Your instructions
Print out every line, exactly as written.
##############################
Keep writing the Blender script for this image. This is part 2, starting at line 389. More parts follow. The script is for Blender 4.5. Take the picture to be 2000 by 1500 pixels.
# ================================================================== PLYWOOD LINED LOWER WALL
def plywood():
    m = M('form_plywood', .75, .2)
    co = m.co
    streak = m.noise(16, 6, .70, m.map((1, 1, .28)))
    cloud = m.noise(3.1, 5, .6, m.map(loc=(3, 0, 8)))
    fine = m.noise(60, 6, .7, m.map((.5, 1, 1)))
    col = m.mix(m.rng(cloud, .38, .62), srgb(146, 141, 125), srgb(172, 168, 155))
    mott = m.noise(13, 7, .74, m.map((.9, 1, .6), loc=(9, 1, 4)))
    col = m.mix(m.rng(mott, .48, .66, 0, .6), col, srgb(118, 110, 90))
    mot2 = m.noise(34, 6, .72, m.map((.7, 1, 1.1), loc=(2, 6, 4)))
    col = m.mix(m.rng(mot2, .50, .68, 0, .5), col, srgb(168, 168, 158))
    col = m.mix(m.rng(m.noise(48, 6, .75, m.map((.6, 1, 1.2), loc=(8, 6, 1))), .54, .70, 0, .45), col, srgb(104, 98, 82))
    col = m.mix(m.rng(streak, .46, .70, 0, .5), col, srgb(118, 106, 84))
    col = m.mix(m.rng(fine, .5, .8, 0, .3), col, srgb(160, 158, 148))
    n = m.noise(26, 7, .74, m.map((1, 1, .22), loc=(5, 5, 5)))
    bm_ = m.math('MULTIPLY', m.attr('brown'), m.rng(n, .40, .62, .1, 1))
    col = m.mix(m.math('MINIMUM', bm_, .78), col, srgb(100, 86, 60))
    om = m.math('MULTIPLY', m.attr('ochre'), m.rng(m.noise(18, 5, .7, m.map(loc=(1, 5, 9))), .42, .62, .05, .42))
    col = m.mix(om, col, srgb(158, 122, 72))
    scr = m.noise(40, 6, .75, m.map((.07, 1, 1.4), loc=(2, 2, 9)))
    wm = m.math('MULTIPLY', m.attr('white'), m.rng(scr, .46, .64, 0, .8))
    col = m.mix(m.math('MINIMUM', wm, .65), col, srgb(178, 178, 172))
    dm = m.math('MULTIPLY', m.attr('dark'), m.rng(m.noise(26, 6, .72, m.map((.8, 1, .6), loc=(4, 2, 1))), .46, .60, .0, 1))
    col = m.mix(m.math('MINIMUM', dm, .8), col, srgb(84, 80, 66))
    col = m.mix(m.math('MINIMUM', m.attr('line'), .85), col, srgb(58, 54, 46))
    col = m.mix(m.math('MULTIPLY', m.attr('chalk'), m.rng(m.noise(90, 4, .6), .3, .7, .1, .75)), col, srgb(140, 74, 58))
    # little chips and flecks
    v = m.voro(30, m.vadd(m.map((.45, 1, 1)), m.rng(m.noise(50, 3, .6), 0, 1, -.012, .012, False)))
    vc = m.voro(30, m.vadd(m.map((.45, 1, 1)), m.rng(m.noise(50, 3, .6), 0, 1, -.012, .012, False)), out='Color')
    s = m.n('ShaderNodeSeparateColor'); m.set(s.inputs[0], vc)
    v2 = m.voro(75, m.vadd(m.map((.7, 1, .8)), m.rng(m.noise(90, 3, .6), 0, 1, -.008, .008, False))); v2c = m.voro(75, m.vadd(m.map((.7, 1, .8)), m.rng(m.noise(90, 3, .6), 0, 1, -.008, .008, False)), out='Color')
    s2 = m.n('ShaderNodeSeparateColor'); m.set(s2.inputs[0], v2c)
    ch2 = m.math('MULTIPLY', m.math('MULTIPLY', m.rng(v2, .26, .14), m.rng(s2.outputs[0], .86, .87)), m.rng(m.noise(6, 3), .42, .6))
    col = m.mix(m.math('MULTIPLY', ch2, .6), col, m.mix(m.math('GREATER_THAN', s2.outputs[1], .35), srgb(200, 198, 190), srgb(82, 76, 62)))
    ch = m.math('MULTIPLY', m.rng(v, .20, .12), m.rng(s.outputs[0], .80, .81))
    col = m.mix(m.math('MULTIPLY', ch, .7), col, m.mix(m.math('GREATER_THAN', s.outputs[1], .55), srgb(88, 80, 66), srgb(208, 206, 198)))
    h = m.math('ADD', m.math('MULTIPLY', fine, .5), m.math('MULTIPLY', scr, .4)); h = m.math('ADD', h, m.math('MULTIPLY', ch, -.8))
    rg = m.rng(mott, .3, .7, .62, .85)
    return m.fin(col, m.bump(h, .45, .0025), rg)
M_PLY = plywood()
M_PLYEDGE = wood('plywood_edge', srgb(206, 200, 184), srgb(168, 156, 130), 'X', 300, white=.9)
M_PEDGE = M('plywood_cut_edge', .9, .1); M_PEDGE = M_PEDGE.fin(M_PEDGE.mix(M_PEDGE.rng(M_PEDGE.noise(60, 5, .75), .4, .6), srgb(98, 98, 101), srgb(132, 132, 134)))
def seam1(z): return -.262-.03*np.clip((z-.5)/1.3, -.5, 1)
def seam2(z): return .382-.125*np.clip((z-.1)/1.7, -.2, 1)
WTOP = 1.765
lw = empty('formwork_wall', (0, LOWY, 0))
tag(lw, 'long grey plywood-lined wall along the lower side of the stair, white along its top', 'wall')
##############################
The response
Keep writing the Blender script for this image. This is part 2, starting at line 389. More parts follow. The script is for Blender 4.5. Take the picture to be 2000 by 1500 pixels.
# ================================================================== PLYWOOD LINED LOWER WALL
def plywood():
    m = M('form_plywood', .75, .2)
    co = m.co
    streak = m.noise(16, 6, .70, m.map((1, 1, .28)))
    cloud = m.noise(3.1, 5, .6, m.map(loc=(3, 0, 8)))
    fine = m.noise(60, 6, .7, m.map((.5, 1, 1)))
    col = m.mix(m.rng(cloud, .38, .62), srgb(146, 141, 125), srgb(172, 168, 155))
    mott = m.noise(13, 7, .74, m.map((.9, 1, .6), loc=(9, 1, 4)))
    col = m.mix(m.rng(mott, .48, .66, 0, .6), col, srgb(118, 110, 90))
    mot2 = m.noise(34, 6, .72, m.map((.7, 1, 1.1), loc=(2, 6, 4)))
    col = m.mix(m.rng(mot2, .50, .68, 0, .5), col, srgb(168, 168, 158))
    col = m.mix(m.rng(m.noise(48, 6, .75, m.map((.6, 1, 1.2), loc=(8, 6, 1))), .54, .70, 0, .45), col, srgb(104, 98, 82))
    col = m.mix(m.rng(streak, .46, .70, 0, .5), col, srgb(118, 106, 84))
    col = m.mix(m.rng(fine, .5, .8, 0, .3), col, srgb(160, 158, 148))
    n = m.noise(26, 7, .74, m.map((1, 1, .22), loc=(5, 5, 5)))
    bm_ = m.math('MULTIPLY', m.attr('brown'), m.rng(n, .40, .62, .1, 1))
    col = m.mix(m.math('MINIMUM', bm_, .78), col, srgb(100, 86, 60))
    om = m.math('MULTIPLY', m.attr('ochre'), m.rng(m.noise(18, 5, .7, m.map(loc=(1, 5, 9))), .42, .62, .05, .42))
    col = m.mix(om, col, srgb(158, 122, 72))
    scr = m.noise(40, 6, .75, m.map((.07, 1, 1.4), loc=(2, 2, 9)))
    wm = m.math('MULTIPLY', m.attr('white'), m.rng(scr, .46, .64, 0, .8))
    col = m.mix(m.math('MINIMUM', wm, .65), col, srgb(178, 178, 172))
    dm = m.math('MULTIPLY', m.attr('dark'), m.rng(m.noise(26, 6, .72, m.map((.8, 1, .6), loc=(4, 2, 1))), .46, .60, .0, 1))
    col = m.mix(m.math('MINIMUM', dm, .8), col, srgb(84, 80, 66))
    col = m.mix(m.math('MINIMUM', m.attr('line'), .85), col, srgb(58, 54, 46))
    col = m.mix(m.math('MULTIPLY', m.attr('chalk'), m.rng(m.noise(90, 4, .6), .3, .7, .1, .75)), col, srgb(140, 74, 58))
    # little chips and flecks
    v = m.voro(30, m.vadd(m.map((.45, 1, 1)), m.rng(m.noise(50, 3, .6), 0, 1, -.012, .012, False)))
    vc = m.voro(30, m.vadd(m.map((.45, 1, 1)), m.rng(m.noise(50, 3, .6), 0, 1, -.012, .012, False)), out='Color')
    s = m.n('ShaderNodeSeparateColor'); m.set(s.inputs[0], vc)
    v2 = m.voro(75, m.vadd(m.map((.7, 1, .8)), m.rng(m.noise(90, 3, .6), 0, 1, -.008, .008, False))); v2c = m.voro(75, m.vadd(m.map((.7, 1, .8)), m.rng(m.noise(90, 3, .6), 0, 1, -.008, .008, False)), out='Color')
    s2 = m.n('ShaderNodeSeparateColor'); m.set(s2.inputs[0], v2c)
    ch2 = m.math('MULTIPLY', m.math('MULTIPLY', m.rng(v2, .26, .14), m.rng(s2.outputs[0], .86, .87)), m.rng(m.noise(6, 3), .42, .6))
    col = m.mix(m.math('MULTIPLY', ch2, .6), col, m.mix(m.math('GREATER_THAN', s2.outputs[1], .35), srgb(200, 198, 190), srgb(82, 76, 62)))
    ch = m.math('MULTIPLY', m.rng(v, .20, .12), m.rng(s.outputs[0], .80, .81))
    col = m.mix(m.math('MULTIPLY', ch, .7), col, m.mix(m.math('GREATER_THAN', s.outputs[1], .55), srgb(88, 80, 66), srgb(208, 206, 198)))
    h = m.math('ADD', m.math('MULTIPLY', fine, .5), m.math('MULTIPLY', scr, .4)); h = m.math('ADD', h, m.math('MULTIPLY', ch, -.8))
    rg = m.rng(mott, .3, .7, .62, .85)
    return m.fin(col, m.bump(h, .45, .0025), rg)
M_PLY = plywood()
M_PLYEDGE = wood('plywood_edge', srgb(206, 200, 184), srgb(168, 156, 130), 'X', 300, white=.9)
M_PEDGE = M('plywood_cut_edge', .9, .1); M_PEDGE = M_PEDGE.fin(M_PEDGE.mix(M_PEDGE.rng(M_PEDGE.noise(60, 5, .75), .4, .6), srgb(98, 98, 101), srgb(132, 132, 134)))
def seam1(z): return -.262-.03*np.clip((z-.5)/1.3, -.5, 1)
def seam2(z): return .382-.125*np.clip((z-.1)/1.7, -.2, 1)
WTOP = 1.765
lw = empty('formwork_wall', (0, LOWY, 0))
tag(lw, 'long grey plywood-lined wall along the lower side of the stair, white along its top', 'wall')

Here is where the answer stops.